Elektriğin henüz olmadığı plaktan kasetçalara geçiş döneminde Âşık Mahzuni’nin plağını dinlediğimde, içimde türkülere karşı duyduğum sevgi ve ilgi biraz daha artmıştır. Daha sonra Ankara’ya gelmem, birçok ozanla tanışmam, bu alanda araştırmalar yapmam ozan derneklerine gidip gelmem ve üyesi olmam 1992’de Kültür ve turizm Bakanlığına bağlı Halk Kültürlerini Araştırma ve Geliştirme Müdürlüğüne işe girmem, geçen bu zaman zarfı içerisinde Âşık Mahzuni’yle tanışıp beğenisini kazanmak ve dost olmak benim için onur vericidir.
Âşık Mahzuni’yle her görüşmemde oldukça heyecanlanmışımdır. Heyecanımı yenmek için espri yapıp onu güldürdüğümde heyecanımı biraz dindirmiş oluyordum. Genelde sohbetlerimiz halk şairi ve ozanlık geleneğiyle ilgili olur, konu ile ilgili önerilerde ve telkinlerde bulunur, kendisi de etkilendiği ozanları anlatır, bense bir nevi feyiz alırdım. Âşıklık geleneğine daha fazla bağlanmama ve adapte olamam yardımcı olmuştur.
Önerilerinden biri de halk şairlerinin özelikle eski ozanların yani bin dokuz yüzlü yıllardan önce yaşamış ozanların birçoğunda şiirlerinin kime ait olduğunun karışmasıdır. Nedeni ise mahlası aynı isimde birden çok ozanın kullanması… Ve bana, “Hüseyni mahlası değil başka bir mahlas bulalım” diyordu. Çünkü "Hüseyni" adında bir hayli ozan vardı. “Karani”yi uygun bulmuştu. Bedenen ölümü beni derinden sarstı, kabullenmem ise zor olsa da Allah’tan rahmet diliyorum. Karani mahlasım ile ozanlık geleneği içinde insan sevgisini şiar edinerek de çalışmalarımı sürdürüyorum.

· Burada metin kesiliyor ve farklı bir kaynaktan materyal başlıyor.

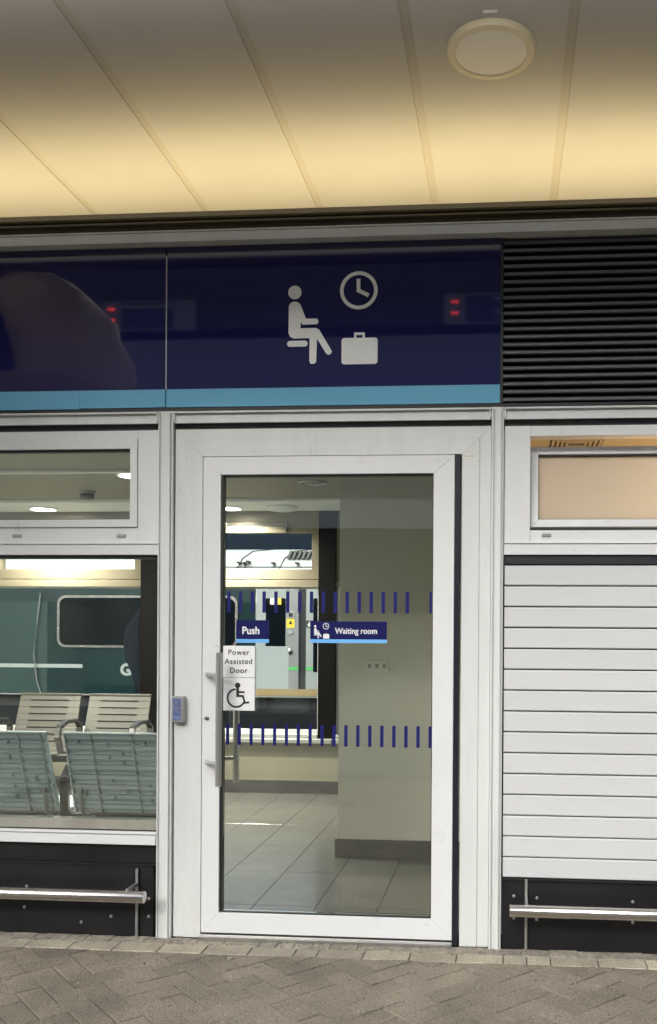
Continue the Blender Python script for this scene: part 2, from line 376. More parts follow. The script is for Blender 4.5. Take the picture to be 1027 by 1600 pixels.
tag(MB().box(-60, -4.2, -4.8, 3.76, -1.2, GZ-.006).box(3.2, 60, -4.8, 3.76, -1.2, GZ-.006).box(-4.2, 3.2, -4.8, 3.76, -1.2, GZ-.21).build('platform_base', 'asphalt'), kind='structure')
tag(box('platform_rear', 'rearplat', None, -60, 60, 3.76, 12.1, -1.2, GZ-.002), kind='structure')

# ------------------------------------------------------------------ waiting room
XL, XR = -5.2, 2.6
wr = thing('waiting_room', (-0.75, 0, 0), 'white framed glazed platform waiting room building with a central door', 'building')
B = 0.0014
# posts
for x0, x1 in ((-3.103, -3.034), (-1.569, -1.500), (-0.066, -0.012), (1.468, 1.53)):
    mb = MB().box(x0, x1, -0.012, 0.10, GZ, 2.351)
    mb.box(x0+0.004, x0+0.010, -0.022, -0.0125, GZ, 2.345).box(x1-0.016, x1-0.010, -0.024, -0.0125, GZ, 2.345)
    mb.build('post', 'alu', wr, B)
# head rails over each bay
for x0, x1 in ((-4.6, -3.104), (-3.033, -1.570), (-1.499, -0.067), (-0.011, 1.467)):
    mb = MB().box(x0+.004, x1-.004, -0.004, 0.08, 2.300, 2.340).box(x0, x1, -0.018, 0.0, 2.3405, 2.349).box(x0+.004, x1-.004, -0.014, -0.0045, 2.296, 2.301)
    mb.box(x0, x0+.008, -.016, -.0045, 2.302, 2.340).box(x1-.008, x1, -.016, -.0045, 2.302, 2.340)
    mb.build('head_rail', 'alu', wr, B)
box('head_gap', 'gasket', wr, -4.6, 1.468, 0.012, 0.075, 2.270, 2.2995)
# fascia backing, louvre, roof
box('fascia_backing', 'black_panel', wr, XL, XR, 0.05, 0.12, 2.3515, 3.09)
box('fascia_sill', 'gasket', wr, XL, XR, 0.004, 0.049, 2.3515, 2.370)
mb = MB(); z = 2.378
while z < 3.085:
    mb.prism([(0.012, z), (0.045, z+0.014), (0.045, z+0.0215), (0.010, z+0.0185), (0.004, z+0.0115), (0.004, z+0.003)], -0.018, 1.46, 'x'); z += 0.0345
mb.build('louvre_blades', 'louvre', wr, 0.001)
box('louvre_frame', 'gasket', wr, -0.030, -0.0185, 0.002, 0.049, 2.372, 3.09)
box('fascia_panel', 'navy', wr, 1.4605, XR, 0.004, 0.049, 2.372, 3.09)
mb = MB().box(XL, XR, -0.05, 0.10, 3.098, 3.104).box(XL, XR, -0.045, -0.035, 3.1045, 3.142).box(XL, XR, -0.05, 0.10, 3.1425, 3.149)
mb.build('cornice_strip', 'alu', wr, .001)
mb = MB().box(XL, XR, 0.02, 0.1, 3.1495, 3.222).box(XL, XR, 0.0, 0.019, 3.165, 3.172).box(XL, XR, -.01, .019, 3.2, 3.207)
mb.build('roof_edge', 'cornice_dark', wr)
MB().box(XL, XR, -0.02, 0.1, 3.2225, 3.236).box(XL, XR, -.008, 0.1, 3.2365, 3.25).build('roof_lip', 'tan', wr, .001)
box('roof', 'cornice_dark', wr, XL, XR, 0.101, 3.75, 3.10, 3.2)
# bases under the two side bays
for x0, x1, dz in ((-3.033, -1.584, 0), (-0.006, 1.467, 1)):
    ztop = 0.388 if not dz else 0.283
    mb = MB()
    if not dz:
        mb.box(x0, x1+.012, 0.010, 0.06, 0.3005, ztop)
        mb.box(x0, x1+.012, -0.012, 0.06, 0.294, 0.300)
        mb.box(x0, x1, -0.006, 0.055, GZ, 0.2935)
    else:
        mb.box(x0, x1, -0.006, 0.055, GZ, 0.274).box(x0, x1, -0.014, 0.055, 0.2745, ztop)
    bp_ = mb.build('base_panel', 'black_panel', wr, .0012)
    bolts = [(x1-.02, 0.145), (x1-.02, 0.065), (-2.18, 0.185), (-2.19, 0.09), (-2.8, 0.145), (-1.78, .06), (-1.92, .03)] if not dz else [(0.045, 0.205), (0.045, 0.11), (0.145, 0.20), (0.145, .105), (.56, .195), (.56, .105), (1.1, .15)]
    for bx, bz in bolts:
        MB().lathe([(0.0075, -0.0062), (0.0075, -0.0085), (0.0045, -0.0115), (0.0, -0.0118)], (bx, 0, bz), 'y', 12).build('bolt', 'galv', bp_, smooth=True)
# door frame (silver, mitred, with a narrow step)
mb = MB()
x0, x1, zt = -1.494, -0.0675, 2.272
def jamb(mb, y, a, b_, z0):
    # left jamb piece between offsets a..b_, head, right jamb
    mb.prism([(x0+a, z0), (x0+b_, z0), (x0+b_, zt-b_*0.97), (x0+a, zt-a*0.97)], y, 0.09)
    mb.prism([(x0+a, zt-a*0.97), (x0+b_, zt-b_*0.97), (x1-b_, zt-b_*0.97), (x1-a, zt-a*0.97)], y, 0.09)
    mb.prism([(x1-b_, z0), (x1-a, z0), (x1-a, zt-a*0.97), (x1-b_, zt-b_*0.97)], y, 0.09)
jamb(mb, 0.004, 0.0, 0.050, GZ+.004); jamb(mb, 0.0, 0.0505, 0.1275, GZ+.004)
df = mb.build('door_frame', 'alu', wr, 0.0012)
box('door_stop', 'seal', wr, -0.2255, -0.2035, -0.001, 0.085, GZ+.006, 2.1425)
mb = MB().box(-1.366, -0.227, -0.03, 0.08, GZ+.002, -0.012).box(-1.366, -.227, -.012, .08, -.0118, -.006)
mb.build('threshold', 'mill', wr, .001)
box('frame_label', 'plate', df, -0.196, -0.140, -0.0012, -0.0002, 2.131, 2.146)
text('frame_label_text', 'TE 63-0182', 'greydk', df, -0.168, 2.1385, -0.0018, 0.011, 'CENTER', depth=.0002)
# door leaf
L0, L1, Z0, Z1 = -1.3615, -0.2275, 0.0, 2.1445
dr = MB(); frame_mb(dr, L0, L1, -0.006, 0.045, Z0, Z1, 0.081, 0.093, 0.081, 0.092)
door = dr.build('door', 'alu_bright', wr, 0.002)
GX0, GX1, GZ0, GZ1 = L0+.081, L1-.093, Z0+.092, Z1-.081
mb = MB(); frame_mb(mb, GX0+.0003, GX1-.0003, 0.004, 0.040, GZ0+.0003, GZ1-.0003, 0.010, 0.004, 0.006, 0.006)
mb.build('glazing_gasket', 'gasket', door)
box('door_glass', 'glass', door, GX0+.0105, GX1-.0045, 0.018, 0.024, GZ0+.0065, GZ1-.0065)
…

İstanbul'dan Ankara'ya atandım (2010) ve memurluğu, bu güzel yurdumda da yaşantımı sürdürüyorum.
Saygılarımla…
Süleyman Özerol
Malatya Söz gazetesinden alınmıştır
Ne gezinirsin be hey şaşkın sevda aleminde
Bilmezmisin ki bu şehrin aşk dükkanı benim
Her ne kadar Fuzuli aşkı tarif eylesede
Aşkın ceremesini omuzlayan yektani benim
Bir feda ile bir cefa ile inanmış oldum
Bu aşkın uğruna döne döne yananı benim
Ne garip aşığımdır ki o maşukun elinden
Lafla anlatılamaz ömürler yoranı benim
Terminal büfesi gibi ömrüm daim açık ya
Gönüller binasının harabı viranı benim
Hayli zamanlar gezindim Hüseyni mahlasımla
Mahzuni den aldım bu ismi Karani benim.